The faintest sound the human ear can detect at a frequency of 1000 Hz correspond to an intensity of about `1.00xx10^-12(W)/(m^2)`, which is called threshold of hearing. The loudest sounds the ear can tolerate at this frequency correspond to an intensity of about `1.00(W)/(m^2)`, the threshold of pain. Detemine the pressure amplitude and displacement amplitude associated with these two limits. Take speed of sound`=342(m)/(s)` and density of air`=1.20(kg)/(m^3)`

Think about the quietest environment you have ever experienced. It is likely that the intensity of sound in even this quietest environment is higher than the threshold of hearing. Because we are given intesities and asked to calculate pressure and displacement amplitudes, this problem requires the concepts discussed in this section.
To find the pressure amplitude at the threshold of hearing,
`trinangleP_(max)=sqrt(2rhovI)`
`=sqrt(2(1.20(kg)/(m^3))(342(m)/(s))(1.00xx10^(-12)(W)/(m^2))`
`=2.87xx10^-5(W)/(m^2)`
Calculate the corresponding displacement amplitude using
`S_(max)=(triangleP_(max))/(rhovomega)=(2.87xx10^-5(N)/(m^2))/((1.20(kg)/(m^3))(342(m)/(s))(2pixx1000Hz))`
`=1.11xx10^(-11)m`
In a similar manner, one finds that the loudest sounds the human ear can tolerate correspond to a pressure amplitude of `28.7(N)/(m^2)` and a displacement amplitude equal to `1.11xx10^-5m`.
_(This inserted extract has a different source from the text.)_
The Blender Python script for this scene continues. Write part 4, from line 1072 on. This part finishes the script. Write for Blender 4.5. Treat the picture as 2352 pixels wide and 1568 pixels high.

Because atmospheric pressure is about `10^5(N)/(m^2)`, the result for the pressure amplitude tells us that the ear is sensitive to pressure fluctuations as small as 3 parts in `10^(10)`. The displacement amplitude is also a remarkably small number. If we compare this result for `S_(max)` to the size of an atom (about `10^(-10)`m), we see that the ear is an extremely sensitive detector of sound waves.